A combination of being born into a Greek Catholic family and the prestige of the Greek Catholic schools in Blaj attracted Velican to the Blaj Superior Archiepiscopal Gymnasium, from which he graduated with excellent results. He opted to study law, following the family tradition, at the Royal Hungarian University in Budapest, where he attended the Faculty of Law and Political Sciences from 1897 to 1900. He became interested in the literary activity of the best Romanian students in Budapest, who were members of the Petru Maior Academic Society, an association fostering talent in national literature. Then, enchanted by novelty of a peregrinatio academica, he continued his studies in the Law School of “Ferenc József” University in Cluj, earning his doctorate in 1902. The following year, he opened his own legal office in Alba Iulia and was active as an advocate for the rest of his life.

For a young Romanian lawyer from Transylvania, membership of the National Party represented an honourable duty. Velican was an active and successful in this political organization, and from 1911 he was several times designated member of the Congregation of Lower Alba County. In this capacity he attempted, alongside Iuliu Maniu, to promote Romanian political interests with varying degrees of success. He distinguished himself among the lawyers defending Romanians in political cases prosecuted by the authorities. In a symbolic gesture with national significance, together with many other Transylvanians, he participated in 1912 by contributing 20 crowns to a public subscription for building the aeroplane Vlaicu III. Unfortunately, the death of Aurel Vlaicu on 13 September 1913 ended this project.

In the summer of 1914, after the outbreak of the First World War, Velican was mobilized, and next year he was sent as officer to the Italian front. He returned home in the late autumn of 1918, after the military catastrophe in Austro-Hungary. He was nominated to the Romanian National Council of Alba Iulia, and was one of the local organizers of the Great National Assembly at 1 December 1918.

It is noteworthy that on 20 November, in order to secure the good organization of the Great National Assembly, Alba Iulia became the first city to have a Romanian administration instituted.

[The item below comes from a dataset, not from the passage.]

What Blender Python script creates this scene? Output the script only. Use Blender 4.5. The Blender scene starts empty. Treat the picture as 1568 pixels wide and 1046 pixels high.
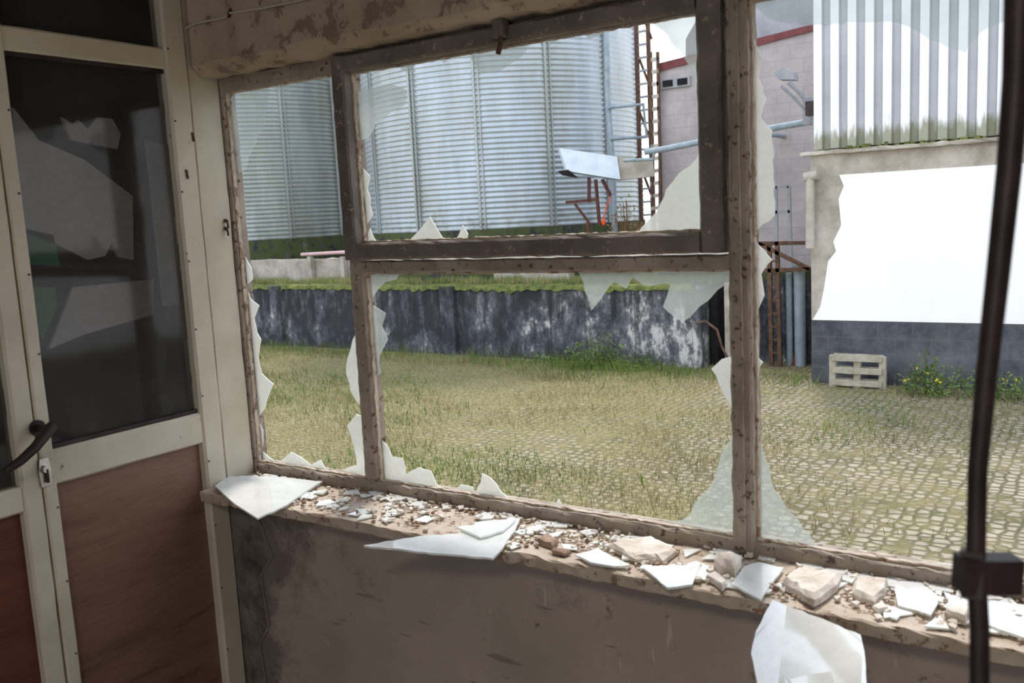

Camil Velican became mayor of this newly introduced structure. His comfortable residence became a meeting space for members of the Romanian National Central Council before and after the assembly. From 1919, Velican was president of the Administrative Commission of Alba County.

Velican’s activities in the National Romanian Party continued for some time. He was a member of the party’s central leadership, and became one of the “committee of one-hundred”. However, he understood that within Romania, Transylvania could not remain a province with a single party. For this reason, he founded and became president of Alba County’s National Liberal Party. In this capacity, he was appointed prefect from 1922-1926, and from 1933-1937 he was the party’s elected deputy in Parliament.

Velican’s presence in the life of the city and Alba County was multifaceted. Since 1911, as a member of the Alba Iulia section of the Astra Cultural Society, he contributed to the cultural and national emancipation of Romanians from this area. He also accepted the role of president of the Reunion of Romanian craftsmen in Alba Iulia. In this position, his role was largely cultural. The statutes of the Reunion stipulated members’ mutual assistance and support for apprentices, but Velican’s schedule was filled with activities such as conferences, public lectures, presentations of popular theatrical plays, the organization of a library and so on. He was also a legal adviser to the Iulia Bank of Alba Iulia.

His prodigious career as a community activist was acknowledged with various medals and awards, such as the Order of Ferdinand I, Officer rank; the Crown of Romania, Commander; the Star of Romania, Officer; the honourable sign of Romania’s Vulture; a medal for the Reward of Work, First Class; and a medal of Commercial and Industrial Merit, First Class. He passed away on 12 June 1937. (V.M.)